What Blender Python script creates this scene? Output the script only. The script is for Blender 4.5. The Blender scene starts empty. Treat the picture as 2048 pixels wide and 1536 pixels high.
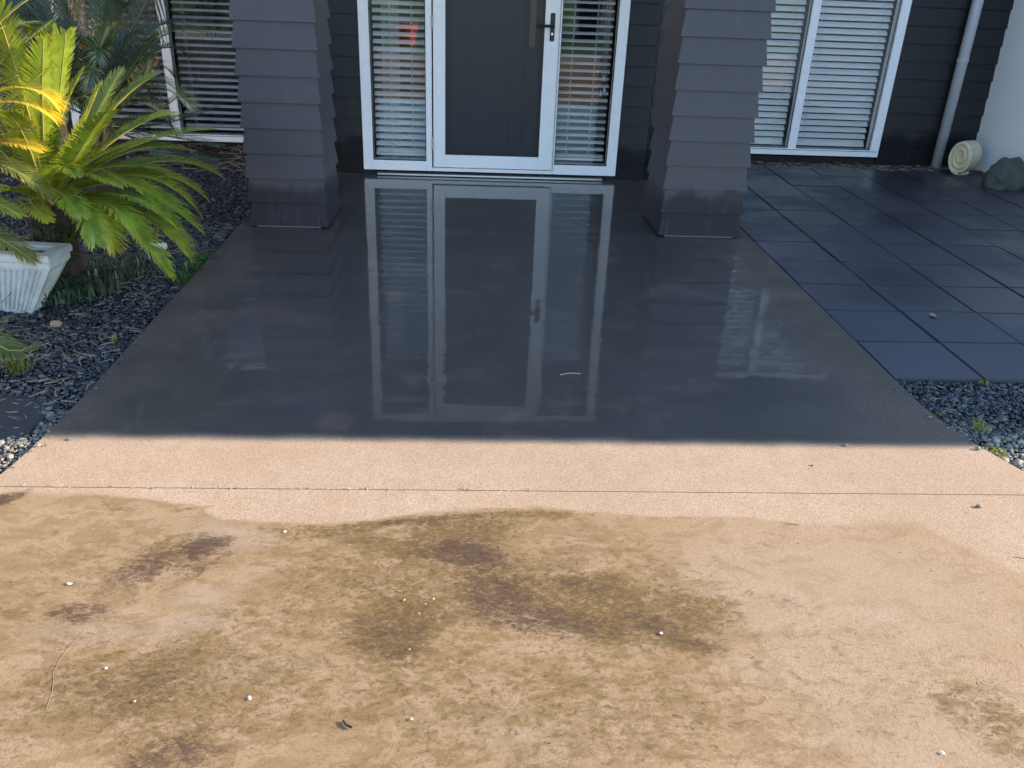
import bpy, bmesh, math, random
import numpy as np
from mathutils import Vector, Matrix, Quaternion, noise as mnoise

random.seed(7)
RNG = np.random.default_rng(11)
R = math.radians
scene = bpy.context.scene
COL = scene.collection

# ------------------------------------------------------------------ camera
CAM_YAW, CAM_PITCH, CAM_ROLL, CAM_F, CAM_H = R(3.332), R(26.269), R(-2.330), 1685.45, 1.47
cy, sy, cp, sp = math.cos(CAM_YAW), math.sin(CAM_YAW), math.cos(CAM_PITCH), math.sin(CAM_PITCH)
fw = Vector((sy * cp, cy * cp, -sp)); rt = Vector((cy, -sy, 0)); dn = fw.cross(rt)
cr, sr = math.cos(CAM_ROLL), math.sin(CAM_ROLL)
rt2 = rt * cr + dn * sr; dn2 = dn * cr - rt * sr
cam_data = bpy.data.cameras.new('camera')
cam_data.sensor_width = 36.0
cam_data.lens = 36.0 * CAM_F / 2048.0
cam_data.clip_start = 0.05
cam_data.clip_end = 600.0
cam = bpy.data.objects.new('camera', cam_data)
COL.objects.link(cam)
up = -dn2; bk = -fw
cam.matrix_world = Matrix(((rt2.x, up.x, bk.x, 0), (rt2.y, up.y, bk.y, 0), (rt2.z, up.z, bk.z, CAM_H), (0, 0, 0, 1)))
scene.camera = cam

# ------------------------------------------------------------------ sky, sun, exposure
SUN_EL = 22.0
world = bpy.data.worlds.new('World'); scene.world = world
world.use_nodes = True
wn = world.node_tree.nodes; wl = world.node_tree.links
sky = wn.new('ShaderNodeTexSky'); sky.sky_type = 'NISHITA'; sky.sun_disc = False
sky.sun_elevation = R(SUN_EL); sky.sun_rotation = R(90)
sky.air_density = 1.0; sky.dust_density = 0.25; sky.ozone_density = 2.2
bg = wn['Background']; bg.inputs['Strength'].default_value = 0.145
wl.new(sky.outputs[0], bg.inputs['Color'])

sun_d = bpy.data.lights.new('sun', 'SUN'); sun_d.energy = 2.6; sun_d.angle = R(0.36); sun_d.color = (1.0, 0.83, 0.63)
sun = bpy.data.objects.new('sun', sun_d); COL.objects.link(sun)
sun.rotation_euler = (0, R(90 - SUN_EL), 0); sun.location = (20, 4, 12)

scene.view_settings.view_transform = 'Standard'
scene.view_settings.look = 'None'
scene.view_settings.gamma = 1.0
scene.view_settings.use_curve_mapping = False
scene.view_settings.exposure = 2.2
scene.render.engine = 'CYCLES'

# ------------------------------------------------------------------ helpers
class MB:
    def __init__(s): s.v = []; s.f = []
    def add(s, vs, fs):
        o = len(s.v); s.v += [tuple(p) for p in vs]; s.f += [tuple(i + o for i in f) for f in fs]
    def box(s, a, b):
        (x0, y0, z0), (x1, y1, z1) = a, b
        s.add([(x0,y0,z0),(x1,y0,z0),(x1,y1,z0),(x0,y1,z0),(x0,y0,z1),(x1,y0,z1),(x1,y1,z1),(x0,y1,z1)],
              [(0,3,2,1),(4,5,6,7),(0,1,5,4),(1,2,6,5),(2,3,7,6),(3,0,4,7)])
    def tube(s, pts, rad, n=8, cap=True):
        pts = [Vector(p) for p in pts]
        if not hasattr(rad, '__len__'): rad = [rad] * len(pts)
        rings = []
        ref = Vector((0.123, 0.31, 1)).normalized()
        for i, p in enumerate(pts):
            d = (pts[min(i+1, len(pts)-1)] - pts[max(i-1, 0)]).normalized()
            a = d.cross(ref if abs(d.dot(ref)) < .95 else Vector((1, 0, 0))).normalized(); b = d.cross(a)
            rings.append([p + (a * math.cos(2*math.pi*k/n) + b * math.sin(2*math.pi*k/n)) * rad[i] for k in range(n)])
        vs = [q for r in rings for q in r]; fs = []
        for i in range(len(pts) - 1):
            for k in range(n):
                fs.append((i*n+k, i*n+(k+1) % n, (i+1)*n+(k+1) % n, (i+1)*n+k))
        if cap:
            fs.append(tuple(range(n-1, -1, -1))); fs.append(tuple(range((len(pts)-1)*n, len(pts)*n)))
        s.add(vs, fs)
    def mesh(s, name, mat, smooth=False, bevel=0):
        me = bpy.data.meshes.new(name); me.from_pydata(s.v, [], s.f)
        if bevel:
            bm = bmesh.new(); bm.from_mesh(me)
            bmesh.ops.bevel(bm, geom=[e for e in bm.edges if len(e.link_faces) == 2 and e.calc_face_angle(0) > .5], offset=bevel, segments=2, affect='EDGES', clamp_overlap=True)
            bm.to_mesh(me); bm.free()
        if mat: me.materials.append(mat)
        if smooth: me.shade_smooth()
        me.update(); return me
    def build(s, name, mat, parent=None, smooth=False, bevel=0):
        return place(name, s.mesh(name, mat, smooth, bevel), parent)

def origin_of(o):
    return Vector(o['origin_xyz']) if o is not None and 'origin_xyz' in o else Vector((0, 0, 0))
WORLD_OF = {}
def place(name, mesh, parent=None, loc=(0, 0, 0), rot=None, scale=None):
    o = bpy.data.objects.new(name, mesh); COL.objects.link(o)
    M = Matrix.Translation(Vector(loc))
    if rot is not None: M = M @ rot.to_matrix().to_4x4()
    if scale is not None: M = M @ Matrix.Diagonal((*scale, 1))
    WORLD_OF[o.name] = M
    if parent is not None:
        o.parent = parent
        o.matrix_basis = WORLD_OF[parent.name].inverted() @ M
    else:
        o.matrix_basis = M
    return o
def empty(name, loc):
    return place(name, None, None, loc)
def tag(o, label, cat, group=None):
    o['label'] = label; o['category'] = cat
    if group: o['group'] = group
    return o
def structure(o): o['kind'] = 'structure'; return o
def stuff(o, label=None, cat=None):
    o['kind'] = 'stuff'
    if label: o['label'] = label; o['category'] = cat
    return o
def one_box(name, a, b, mat, parent=None, bevel=0):
    m = MB(); m.box(a, b); return m.build(name, mat, parent, bevel=bevel)

# ------------------------------------------------------------------ materials
class NT:
    def __init__(s, name):
        s.m = bpy.data.materials.new(name); s.m.use_nodes = True
        s.t = s.m.node_tree; s.n = s.t.nodes; s.l = s.t.links
        s.p = s.n['Principled BSDF']; s.out = s.n['Material Output']
        s.geo = None
    def pos(s):
        if not s.geo: s.geo = s.n.new('ShaderNodeNewGeometry')
        return s.geo.outputs['Position']
    def local(s):
        t = s.n.new('ShaderNodeTexCoord'); return t.outputs['Object']
    def set(s, k, v):
        i = s.p.inputs[k]
        if hasattr(v, 'is_linked') or hasattr(v, 'links'): s.l.new(v, i)
        else: i.default_value = v
    def val(s, sock, v):
        if isinstance(v, bpy.types.NodeSocket): s.l.new(v, sock)
        else: sock.default_value = v
    def noise(s, scale, detail=4, rough=.55, vec=None, dist=0, out='Fac'):
        n = s.n.new('ShaderNodeTexNoise'); n.inputs['Scale'].default_value = scale; n.inputs['Detail'].default_value = detail
        n.inputs['Roughness'].default_value = rough; n.inputs['Distortion'].default_value = dist
        s.l.new(vec if vec else s.pos(), n.inputs['Vector']); return n.outputs[out]
    def scaled(s, vec, sc):
        n = s.n.new('ShaderNodeMapping'); n.inputs['Scale'].default_value = sc; s.l.new(vec, n.inputs['Vector']); return n.outputs[0]
    def ramp(s, fac, lo, hi, a=0., b=1.):
        n = s.n.new('ShaderNodeMapRange'); n.interpolation_type = 'SMOOTHSTEP'
        s.val(n.inputs['Value'], fac); s.val(n.inputs['From Min'], lo); s.val(n.inputs['From Max'], hi)
        n.inputs['To Min'].default_value = a; n.inputs['To Max'].default_value = b; return n.outputs[0]
    def mix(s, fac, a, b, mode='MIX'):
        n = s.n.new('ShaderNodeMix'); n.data_type = 'RGBA'; n.blend_type = mode
        s.val(n.inputs[0], fac)
        for i, c in ((6, a), (7, b)):
            if isinstance(c, bpy.types.NodeSocket): s.l.new(c, n.inputs[i])
            else: n.inputs[i].default_value = (*c, 1) if len(c) == 3 else c
        return n.outputs[2]
    def math(s, op, a, b=0.):
        n = s.n.new('ShaderNodeMath'); n.operation = op; s.val(n.inputs[0], a); s.val(n.inputs[1], b); return n.outputs[0]
    def attr(s, name, out='Fac'):
        n = s.n.new('ShaderNodeAttribute'); n.attribute_name = name; return n.outputs[out]
    def xyz(s, k):
        n = s.n.new('ShaderNodeSeparateXYZ'); s.l.new(s.pos(), n.inputs[0]); return n.outputs[k]
    def objrand(s):
        return s.n.new('ShaderNodeObjectInfo').outputs['Random']
    def bump(s, h, strength, dist=.002, normal=None):
        n = s.n.new('ShaderNodeBump'); s.val(n.inputs['Strength'], strength); n.inputs['Distance'].default_value = dist
        s.l.new(h, n.inputs['Height'])
        if normal: s.l.new(normal, n.inputs['Normal'])
        return n.outputs[0]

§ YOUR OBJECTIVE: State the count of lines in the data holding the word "scene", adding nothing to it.

§ OUTPUT OF THE EXERCISE: 11